(Raw records)

********

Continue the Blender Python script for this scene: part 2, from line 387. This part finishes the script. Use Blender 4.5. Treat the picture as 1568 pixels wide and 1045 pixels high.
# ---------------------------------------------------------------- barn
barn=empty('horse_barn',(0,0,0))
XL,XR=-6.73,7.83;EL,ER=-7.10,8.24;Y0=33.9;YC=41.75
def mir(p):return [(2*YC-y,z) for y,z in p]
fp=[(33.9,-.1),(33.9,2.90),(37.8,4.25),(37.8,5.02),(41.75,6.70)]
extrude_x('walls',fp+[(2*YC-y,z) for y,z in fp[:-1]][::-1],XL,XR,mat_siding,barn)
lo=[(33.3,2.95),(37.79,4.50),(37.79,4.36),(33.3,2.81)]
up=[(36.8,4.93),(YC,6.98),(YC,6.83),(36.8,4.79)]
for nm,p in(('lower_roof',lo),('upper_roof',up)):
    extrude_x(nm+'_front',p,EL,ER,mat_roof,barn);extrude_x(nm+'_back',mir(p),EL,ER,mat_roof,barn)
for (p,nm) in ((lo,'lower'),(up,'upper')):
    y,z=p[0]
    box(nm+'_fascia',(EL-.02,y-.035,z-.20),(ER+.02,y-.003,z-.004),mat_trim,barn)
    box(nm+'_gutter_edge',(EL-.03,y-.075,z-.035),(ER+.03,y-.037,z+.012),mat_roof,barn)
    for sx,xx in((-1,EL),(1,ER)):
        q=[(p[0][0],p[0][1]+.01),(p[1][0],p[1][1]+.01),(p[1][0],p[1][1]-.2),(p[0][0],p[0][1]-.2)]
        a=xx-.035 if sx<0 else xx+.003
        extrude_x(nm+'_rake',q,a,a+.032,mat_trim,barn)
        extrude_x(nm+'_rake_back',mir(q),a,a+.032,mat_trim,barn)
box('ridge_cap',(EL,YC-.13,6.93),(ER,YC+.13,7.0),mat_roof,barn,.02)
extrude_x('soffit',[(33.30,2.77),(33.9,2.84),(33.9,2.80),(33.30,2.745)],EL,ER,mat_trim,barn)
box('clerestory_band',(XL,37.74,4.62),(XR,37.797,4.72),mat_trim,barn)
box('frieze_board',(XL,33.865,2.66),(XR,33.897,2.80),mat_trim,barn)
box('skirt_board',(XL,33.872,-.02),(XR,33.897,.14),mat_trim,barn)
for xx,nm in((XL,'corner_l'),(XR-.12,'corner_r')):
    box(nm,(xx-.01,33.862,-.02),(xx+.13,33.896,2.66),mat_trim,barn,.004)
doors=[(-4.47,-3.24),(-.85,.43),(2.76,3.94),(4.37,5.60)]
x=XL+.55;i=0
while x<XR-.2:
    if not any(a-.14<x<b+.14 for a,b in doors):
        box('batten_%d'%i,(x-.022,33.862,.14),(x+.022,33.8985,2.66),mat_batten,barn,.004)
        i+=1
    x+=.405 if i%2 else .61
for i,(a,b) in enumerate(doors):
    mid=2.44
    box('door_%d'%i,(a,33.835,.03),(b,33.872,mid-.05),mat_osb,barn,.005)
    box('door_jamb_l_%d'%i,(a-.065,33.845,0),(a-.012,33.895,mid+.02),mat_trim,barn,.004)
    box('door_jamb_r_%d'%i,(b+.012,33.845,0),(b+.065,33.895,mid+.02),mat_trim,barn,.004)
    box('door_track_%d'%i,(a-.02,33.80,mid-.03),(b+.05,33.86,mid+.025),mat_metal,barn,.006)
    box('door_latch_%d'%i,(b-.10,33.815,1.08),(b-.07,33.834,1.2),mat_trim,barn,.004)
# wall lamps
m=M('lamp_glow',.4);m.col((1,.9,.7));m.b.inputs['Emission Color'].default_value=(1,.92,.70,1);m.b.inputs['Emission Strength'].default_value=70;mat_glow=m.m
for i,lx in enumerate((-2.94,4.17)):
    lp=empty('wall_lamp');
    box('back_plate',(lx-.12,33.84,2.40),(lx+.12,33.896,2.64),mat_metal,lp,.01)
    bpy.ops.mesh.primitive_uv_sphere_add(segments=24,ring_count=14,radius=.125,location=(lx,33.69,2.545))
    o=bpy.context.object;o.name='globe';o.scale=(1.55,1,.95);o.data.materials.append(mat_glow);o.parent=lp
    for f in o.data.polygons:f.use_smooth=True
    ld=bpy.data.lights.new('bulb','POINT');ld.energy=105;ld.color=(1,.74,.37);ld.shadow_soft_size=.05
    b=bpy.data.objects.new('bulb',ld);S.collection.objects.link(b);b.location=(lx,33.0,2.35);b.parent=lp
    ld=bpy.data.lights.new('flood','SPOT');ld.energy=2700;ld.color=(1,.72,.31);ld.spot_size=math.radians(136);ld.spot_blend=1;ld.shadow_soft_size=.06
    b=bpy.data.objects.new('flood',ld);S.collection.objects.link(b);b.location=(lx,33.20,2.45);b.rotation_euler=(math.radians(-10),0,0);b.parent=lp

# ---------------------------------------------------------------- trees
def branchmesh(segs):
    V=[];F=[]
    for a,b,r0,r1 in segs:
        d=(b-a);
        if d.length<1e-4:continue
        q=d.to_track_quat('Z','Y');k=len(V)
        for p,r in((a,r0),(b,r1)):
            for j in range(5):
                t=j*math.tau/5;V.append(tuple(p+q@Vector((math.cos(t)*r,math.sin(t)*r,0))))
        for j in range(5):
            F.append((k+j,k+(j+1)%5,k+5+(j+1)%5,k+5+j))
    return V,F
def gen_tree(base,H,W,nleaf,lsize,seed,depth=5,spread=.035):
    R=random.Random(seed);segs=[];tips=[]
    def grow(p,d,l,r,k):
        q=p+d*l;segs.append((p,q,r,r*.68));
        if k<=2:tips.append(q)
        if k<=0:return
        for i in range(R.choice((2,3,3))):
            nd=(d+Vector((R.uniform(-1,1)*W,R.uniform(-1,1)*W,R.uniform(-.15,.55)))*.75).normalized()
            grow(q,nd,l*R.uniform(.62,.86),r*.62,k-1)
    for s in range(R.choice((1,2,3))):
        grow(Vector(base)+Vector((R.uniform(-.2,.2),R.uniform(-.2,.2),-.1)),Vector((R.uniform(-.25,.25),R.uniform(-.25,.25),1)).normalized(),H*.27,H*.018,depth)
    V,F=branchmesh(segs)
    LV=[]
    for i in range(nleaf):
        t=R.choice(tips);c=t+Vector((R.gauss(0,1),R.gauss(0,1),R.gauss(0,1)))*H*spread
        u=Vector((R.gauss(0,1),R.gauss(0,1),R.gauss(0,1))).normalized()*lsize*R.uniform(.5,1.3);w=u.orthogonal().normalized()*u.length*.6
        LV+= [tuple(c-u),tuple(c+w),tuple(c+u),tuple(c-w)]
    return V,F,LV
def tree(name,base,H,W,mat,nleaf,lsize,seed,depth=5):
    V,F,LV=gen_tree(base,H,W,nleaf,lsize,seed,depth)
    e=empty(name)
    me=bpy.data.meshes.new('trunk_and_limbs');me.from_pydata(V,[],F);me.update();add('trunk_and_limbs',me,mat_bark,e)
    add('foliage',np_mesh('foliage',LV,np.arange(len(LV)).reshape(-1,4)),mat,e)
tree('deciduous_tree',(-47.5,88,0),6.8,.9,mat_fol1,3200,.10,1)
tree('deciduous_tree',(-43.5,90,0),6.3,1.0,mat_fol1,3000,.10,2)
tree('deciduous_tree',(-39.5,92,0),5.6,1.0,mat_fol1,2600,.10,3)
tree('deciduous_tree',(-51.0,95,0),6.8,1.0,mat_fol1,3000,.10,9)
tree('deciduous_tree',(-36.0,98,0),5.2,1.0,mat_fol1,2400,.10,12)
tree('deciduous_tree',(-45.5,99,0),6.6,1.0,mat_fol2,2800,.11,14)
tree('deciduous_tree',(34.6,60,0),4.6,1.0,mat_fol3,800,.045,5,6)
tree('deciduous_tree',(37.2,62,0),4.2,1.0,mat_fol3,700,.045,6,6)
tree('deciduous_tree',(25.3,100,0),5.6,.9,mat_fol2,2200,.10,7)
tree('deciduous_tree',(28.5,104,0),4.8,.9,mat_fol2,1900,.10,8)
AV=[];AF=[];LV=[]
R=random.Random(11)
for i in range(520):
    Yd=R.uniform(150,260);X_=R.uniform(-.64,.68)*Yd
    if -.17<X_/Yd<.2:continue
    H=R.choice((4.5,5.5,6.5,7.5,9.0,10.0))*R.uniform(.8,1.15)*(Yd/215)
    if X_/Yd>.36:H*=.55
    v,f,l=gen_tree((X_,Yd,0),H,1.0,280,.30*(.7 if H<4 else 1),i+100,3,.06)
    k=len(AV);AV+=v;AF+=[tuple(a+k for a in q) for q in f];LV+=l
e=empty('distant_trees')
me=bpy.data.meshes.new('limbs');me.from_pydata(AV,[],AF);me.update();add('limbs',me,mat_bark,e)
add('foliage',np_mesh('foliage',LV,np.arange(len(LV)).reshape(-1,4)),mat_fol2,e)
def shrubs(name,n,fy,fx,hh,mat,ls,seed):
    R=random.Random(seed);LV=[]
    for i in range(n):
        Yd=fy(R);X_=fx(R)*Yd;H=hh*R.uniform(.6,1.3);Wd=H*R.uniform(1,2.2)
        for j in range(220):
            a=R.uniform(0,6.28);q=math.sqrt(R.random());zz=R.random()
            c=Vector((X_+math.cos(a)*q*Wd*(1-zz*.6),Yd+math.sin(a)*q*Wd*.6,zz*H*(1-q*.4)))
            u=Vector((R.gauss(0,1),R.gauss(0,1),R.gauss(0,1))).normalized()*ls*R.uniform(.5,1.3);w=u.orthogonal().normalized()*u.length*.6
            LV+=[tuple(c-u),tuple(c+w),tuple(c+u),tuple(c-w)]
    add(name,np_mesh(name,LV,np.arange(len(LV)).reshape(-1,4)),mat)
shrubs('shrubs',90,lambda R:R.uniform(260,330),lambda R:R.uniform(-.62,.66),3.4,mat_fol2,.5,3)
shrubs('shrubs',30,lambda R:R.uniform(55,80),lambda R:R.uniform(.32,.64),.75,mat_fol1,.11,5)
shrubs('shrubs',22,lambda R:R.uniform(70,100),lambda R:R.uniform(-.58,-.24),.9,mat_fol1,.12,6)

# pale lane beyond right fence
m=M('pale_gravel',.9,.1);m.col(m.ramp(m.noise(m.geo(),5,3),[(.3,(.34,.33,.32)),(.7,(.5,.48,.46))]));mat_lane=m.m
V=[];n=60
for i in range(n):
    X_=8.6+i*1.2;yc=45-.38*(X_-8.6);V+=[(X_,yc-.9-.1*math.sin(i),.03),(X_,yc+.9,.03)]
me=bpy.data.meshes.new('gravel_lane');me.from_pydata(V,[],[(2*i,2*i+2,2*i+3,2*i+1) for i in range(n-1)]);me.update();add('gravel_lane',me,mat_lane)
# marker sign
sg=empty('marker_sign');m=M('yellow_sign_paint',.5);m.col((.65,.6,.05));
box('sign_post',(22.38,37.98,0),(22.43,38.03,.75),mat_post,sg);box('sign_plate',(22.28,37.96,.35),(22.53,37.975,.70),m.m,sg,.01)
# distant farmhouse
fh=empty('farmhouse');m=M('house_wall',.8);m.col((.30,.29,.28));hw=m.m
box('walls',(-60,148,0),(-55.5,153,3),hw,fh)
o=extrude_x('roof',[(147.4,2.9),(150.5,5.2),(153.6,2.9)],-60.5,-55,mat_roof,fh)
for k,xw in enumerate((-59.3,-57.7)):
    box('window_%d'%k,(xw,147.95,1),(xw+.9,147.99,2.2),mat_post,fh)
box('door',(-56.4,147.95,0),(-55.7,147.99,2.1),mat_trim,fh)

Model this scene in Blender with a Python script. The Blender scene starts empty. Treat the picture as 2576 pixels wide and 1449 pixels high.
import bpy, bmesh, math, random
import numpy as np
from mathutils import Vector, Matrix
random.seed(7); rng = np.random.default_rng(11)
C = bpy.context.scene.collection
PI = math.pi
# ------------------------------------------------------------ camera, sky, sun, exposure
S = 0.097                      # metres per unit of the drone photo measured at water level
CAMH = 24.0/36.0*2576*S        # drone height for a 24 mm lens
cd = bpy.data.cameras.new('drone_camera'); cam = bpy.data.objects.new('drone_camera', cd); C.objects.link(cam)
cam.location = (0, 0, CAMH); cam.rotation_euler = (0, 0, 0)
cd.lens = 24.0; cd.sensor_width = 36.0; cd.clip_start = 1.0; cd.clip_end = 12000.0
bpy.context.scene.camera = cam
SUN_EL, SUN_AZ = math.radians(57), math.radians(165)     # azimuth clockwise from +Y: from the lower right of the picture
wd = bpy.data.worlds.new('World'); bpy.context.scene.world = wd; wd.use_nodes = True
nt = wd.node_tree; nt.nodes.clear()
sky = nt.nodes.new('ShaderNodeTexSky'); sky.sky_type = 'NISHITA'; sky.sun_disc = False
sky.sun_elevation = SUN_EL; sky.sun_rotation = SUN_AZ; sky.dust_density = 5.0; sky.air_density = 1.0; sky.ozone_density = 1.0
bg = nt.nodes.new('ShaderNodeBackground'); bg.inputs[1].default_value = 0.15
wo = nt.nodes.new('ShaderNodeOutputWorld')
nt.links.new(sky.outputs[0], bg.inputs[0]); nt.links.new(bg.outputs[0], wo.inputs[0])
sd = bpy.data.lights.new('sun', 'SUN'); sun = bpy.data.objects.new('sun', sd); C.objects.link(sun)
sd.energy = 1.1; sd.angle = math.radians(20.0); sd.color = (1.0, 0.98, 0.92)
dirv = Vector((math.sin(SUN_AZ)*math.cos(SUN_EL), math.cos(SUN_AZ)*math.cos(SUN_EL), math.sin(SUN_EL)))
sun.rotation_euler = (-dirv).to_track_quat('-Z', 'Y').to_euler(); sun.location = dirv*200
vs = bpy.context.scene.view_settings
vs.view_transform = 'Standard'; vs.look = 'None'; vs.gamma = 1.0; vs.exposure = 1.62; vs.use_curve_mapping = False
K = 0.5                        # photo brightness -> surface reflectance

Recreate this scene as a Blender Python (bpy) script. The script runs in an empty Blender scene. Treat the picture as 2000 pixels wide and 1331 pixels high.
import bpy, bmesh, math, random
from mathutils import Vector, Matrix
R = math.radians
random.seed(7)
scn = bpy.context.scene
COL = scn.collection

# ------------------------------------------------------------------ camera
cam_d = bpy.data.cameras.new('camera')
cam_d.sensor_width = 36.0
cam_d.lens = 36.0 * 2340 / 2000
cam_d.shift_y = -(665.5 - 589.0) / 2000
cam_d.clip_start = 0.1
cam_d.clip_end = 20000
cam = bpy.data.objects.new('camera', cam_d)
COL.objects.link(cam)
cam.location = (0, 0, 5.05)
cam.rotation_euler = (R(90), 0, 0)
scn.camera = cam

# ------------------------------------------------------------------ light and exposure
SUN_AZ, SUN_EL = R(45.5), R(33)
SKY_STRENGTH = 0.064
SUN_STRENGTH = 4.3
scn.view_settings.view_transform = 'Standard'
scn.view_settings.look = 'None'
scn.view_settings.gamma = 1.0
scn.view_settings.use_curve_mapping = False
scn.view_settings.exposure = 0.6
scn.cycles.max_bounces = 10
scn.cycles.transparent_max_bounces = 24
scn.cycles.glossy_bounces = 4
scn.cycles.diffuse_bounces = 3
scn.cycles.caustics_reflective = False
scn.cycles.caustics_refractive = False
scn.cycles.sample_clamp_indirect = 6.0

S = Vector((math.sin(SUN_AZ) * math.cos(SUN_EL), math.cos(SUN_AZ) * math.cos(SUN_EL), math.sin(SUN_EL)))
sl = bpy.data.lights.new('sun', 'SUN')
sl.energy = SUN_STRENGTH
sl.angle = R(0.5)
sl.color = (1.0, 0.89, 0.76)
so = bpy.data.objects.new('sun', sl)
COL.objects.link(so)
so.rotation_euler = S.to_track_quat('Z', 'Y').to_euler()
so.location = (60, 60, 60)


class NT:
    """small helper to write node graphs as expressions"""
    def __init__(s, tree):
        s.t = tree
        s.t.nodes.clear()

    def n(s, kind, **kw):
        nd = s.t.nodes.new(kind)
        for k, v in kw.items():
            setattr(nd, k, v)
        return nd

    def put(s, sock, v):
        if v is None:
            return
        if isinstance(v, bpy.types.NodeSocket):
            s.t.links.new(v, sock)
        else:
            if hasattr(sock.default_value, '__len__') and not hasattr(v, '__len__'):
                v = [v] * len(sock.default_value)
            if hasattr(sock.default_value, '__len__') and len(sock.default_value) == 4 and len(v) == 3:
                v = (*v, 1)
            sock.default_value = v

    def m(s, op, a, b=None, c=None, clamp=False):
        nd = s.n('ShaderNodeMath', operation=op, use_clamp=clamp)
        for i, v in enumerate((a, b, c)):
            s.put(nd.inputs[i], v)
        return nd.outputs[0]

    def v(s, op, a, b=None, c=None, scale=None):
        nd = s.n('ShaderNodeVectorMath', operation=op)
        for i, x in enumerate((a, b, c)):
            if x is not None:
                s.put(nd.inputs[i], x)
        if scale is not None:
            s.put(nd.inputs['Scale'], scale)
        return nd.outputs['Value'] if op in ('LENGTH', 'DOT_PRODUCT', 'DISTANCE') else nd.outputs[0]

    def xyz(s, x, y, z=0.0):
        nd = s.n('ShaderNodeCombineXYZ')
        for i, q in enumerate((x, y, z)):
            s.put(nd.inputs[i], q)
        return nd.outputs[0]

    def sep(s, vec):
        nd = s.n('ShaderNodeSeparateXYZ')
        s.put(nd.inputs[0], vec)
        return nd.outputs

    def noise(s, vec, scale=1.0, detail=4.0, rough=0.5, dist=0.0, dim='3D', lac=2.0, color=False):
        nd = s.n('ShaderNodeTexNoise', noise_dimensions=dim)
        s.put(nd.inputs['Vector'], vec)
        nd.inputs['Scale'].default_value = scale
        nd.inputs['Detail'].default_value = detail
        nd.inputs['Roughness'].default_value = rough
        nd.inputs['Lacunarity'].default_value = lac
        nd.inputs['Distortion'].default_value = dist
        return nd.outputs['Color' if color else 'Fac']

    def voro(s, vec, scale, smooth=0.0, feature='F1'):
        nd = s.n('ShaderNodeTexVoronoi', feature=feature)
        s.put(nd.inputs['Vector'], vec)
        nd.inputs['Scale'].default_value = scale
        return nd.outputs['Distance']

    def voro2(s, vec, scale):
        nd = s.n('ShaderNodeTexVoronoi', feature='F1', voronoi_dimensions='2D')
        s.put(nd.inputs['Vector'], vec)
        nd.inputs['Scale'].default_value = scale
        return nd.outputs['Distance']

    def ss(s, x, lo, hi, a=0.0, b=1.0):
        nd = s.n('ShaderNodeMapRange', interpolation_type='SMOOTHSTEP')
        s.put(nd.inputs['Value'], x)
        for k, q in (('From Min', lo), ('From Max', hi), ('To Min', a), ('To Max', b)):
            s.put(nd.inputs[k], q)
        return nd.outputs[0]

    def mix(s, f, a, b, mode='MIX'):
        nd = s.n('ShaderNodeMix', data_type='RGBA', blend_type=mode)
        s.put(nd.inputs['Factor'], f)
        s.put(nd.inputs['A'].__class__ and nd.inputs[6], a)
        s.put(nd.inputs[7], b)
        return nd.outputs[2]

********

_Your objective_. Copy out exactly the lines from the one with "Recreate this scene" through the one with "COL = scn.collection", counting both ends, and no other lines.

_Task answer_.
Recreate this scene as a Blender Python (bpy) script. The script runs in an empty Blender scene. Treat the picture as 2000 pixels wide and 1331 pixels high.
import bpy, bmesh, math, random
from mathutils import Vector, Matrix
R = math.radians
random.seed(7)
scn = bpy.context.scene
COL = scn.collection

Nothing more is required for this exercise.